[ExI] Consensus (was Capitalism, etc.)

Kelly Anderson kellycoinguy at gmail.com
Wed Nov 16 05:14:40 UTC 2011


On Sun, Nov 13, 2011 at 5:22 PM, Tara Maya <tara at taramayastales.com> wrote:
> On Nov 12, 2011, at 2:22 PM, Giovanni Santostasi wrote:
>
> This governing method is called "consensus decision making" or sometimes, more vaguely, "direct democracy" or "leaderless government."
> Sadly, this is not at all unusual for so-called "consensus decision."

Fascinating description of an alternative system and how it might work...

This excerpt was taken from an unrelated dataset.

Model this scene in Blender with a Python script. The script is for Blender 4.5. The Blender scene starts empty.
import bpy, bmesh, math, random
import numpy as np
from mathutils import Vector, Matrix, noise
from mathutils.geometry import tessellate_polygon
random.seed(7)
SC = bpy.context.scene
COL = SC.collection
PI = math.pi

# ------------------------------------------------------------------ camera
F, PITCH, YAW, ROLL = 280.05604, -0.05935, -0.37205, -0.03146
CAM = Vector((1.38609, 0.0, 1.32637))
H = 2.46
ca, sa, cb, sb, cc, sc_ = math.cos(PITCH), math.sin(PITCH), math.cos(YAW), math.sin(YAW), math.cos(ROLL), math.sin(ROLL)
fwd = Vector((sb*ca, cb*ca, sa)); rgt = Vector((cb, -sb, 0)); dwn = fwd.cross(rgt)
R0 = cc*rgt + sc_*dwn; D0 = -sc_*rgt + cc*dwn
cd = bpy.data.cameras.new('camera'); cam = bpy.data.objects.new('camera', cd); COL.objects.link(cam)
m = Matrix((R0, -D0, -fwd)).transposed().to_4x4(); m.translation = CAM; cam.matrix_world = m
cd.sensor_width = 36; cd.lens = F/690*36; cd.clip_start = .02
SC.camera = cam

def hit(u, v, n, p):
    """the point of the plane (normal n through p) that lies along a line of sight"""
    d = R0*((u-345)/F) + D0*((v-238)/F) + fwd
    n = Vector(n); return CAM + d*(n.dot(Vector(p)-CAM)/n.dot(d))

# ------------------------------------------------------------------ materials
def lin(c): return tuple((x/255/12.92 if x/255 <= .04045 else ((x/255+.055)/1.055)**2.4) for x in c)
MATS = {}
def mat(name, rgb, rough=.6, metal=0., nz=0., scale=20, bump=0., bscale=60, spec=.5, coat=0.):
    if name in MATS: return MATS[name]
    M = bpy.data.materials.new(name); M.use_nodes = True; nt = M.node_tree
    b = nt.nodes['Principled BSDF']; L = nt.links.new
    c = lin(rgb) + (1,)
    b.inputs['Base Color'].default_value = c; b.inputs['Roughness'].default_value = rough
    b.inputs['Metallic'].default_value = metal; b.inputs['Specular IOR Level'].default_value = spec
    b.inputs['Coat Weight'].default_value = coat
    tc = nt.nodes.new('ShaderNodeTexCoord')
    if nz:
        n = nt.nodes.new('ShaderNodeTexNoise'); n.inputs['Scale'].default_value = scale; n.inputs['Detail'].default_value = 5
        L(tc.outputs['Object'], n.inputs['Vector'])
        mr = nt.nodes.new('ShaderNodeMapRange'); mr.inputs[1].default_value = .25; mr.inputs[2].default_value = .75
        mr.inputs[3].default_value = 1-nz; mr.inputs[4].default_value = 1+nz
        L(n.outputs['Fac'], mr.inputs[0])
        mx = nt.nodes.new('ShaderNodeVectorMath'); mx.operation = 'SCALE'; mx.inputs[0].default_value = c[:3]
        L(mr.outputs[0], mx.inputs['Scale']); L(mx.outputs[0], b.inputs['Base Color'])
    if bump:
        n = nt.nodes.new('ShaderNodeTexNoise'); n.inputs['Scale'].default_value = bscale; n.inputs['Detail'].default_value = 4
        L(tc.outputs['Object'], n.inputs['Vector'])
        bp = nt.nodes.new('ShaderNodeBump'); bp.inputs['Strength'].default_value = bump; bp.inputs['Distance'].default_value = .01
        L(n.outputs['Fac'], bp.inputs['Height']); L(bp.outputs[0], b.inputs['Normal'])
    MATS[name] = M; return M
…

> I did have an idea for a system which possibly could take good aspects of classic democracy and good aspects of CDM. Political leaders would not be career-politicians, but would be chosen randomly from the citizens... the way juries are today. Individuals could be called up to governing duty exactly the way we are today called up for jury duty, and perhaps there would also be a provision for eliminating some individuals from governing duty if they were deemed unfit. (I am a bit unsure on this point, since it begs the question, who would do the weeding out? The previous governing team? Lawyers and judges? Appointed staff?) These teams would debate and pass laws, exactly like Congress does today, and would also be divided into executive and legislative branches of the government.
>
> Now, would this be an improvement over our present system? I have no idea. There would still the temptation for interest groups to bribe and bully the governing teams. It might be worse than democracy. But even if it were better, it certainly would not usher in a utopia, since humans would be involved.
>

I've heard this idea before... and at first blush it would seem that
randomly selected individuals would do a better job than the bunch in
Washington today. The problem in practice would seem to be that it
would build up a bureaucracy around the random individuals, and you
would end up with the lifer bureaucrats running things because the
poor randomly chosen individuals would have nobody else to turn to for
good advise.

In reality, much of Washington is today run by the career
bureaucrats... and they don't change from administration to
administration because nobody could get up to speed on the tremendous
amount of red tape that has been created that locks these folks in.
Republican or Democrat, after the top level few thousand people are
appointed in a given administration, it's the same tired folks from
there down decade after decade... and that's a big problem when you
talk about trying to change Washington.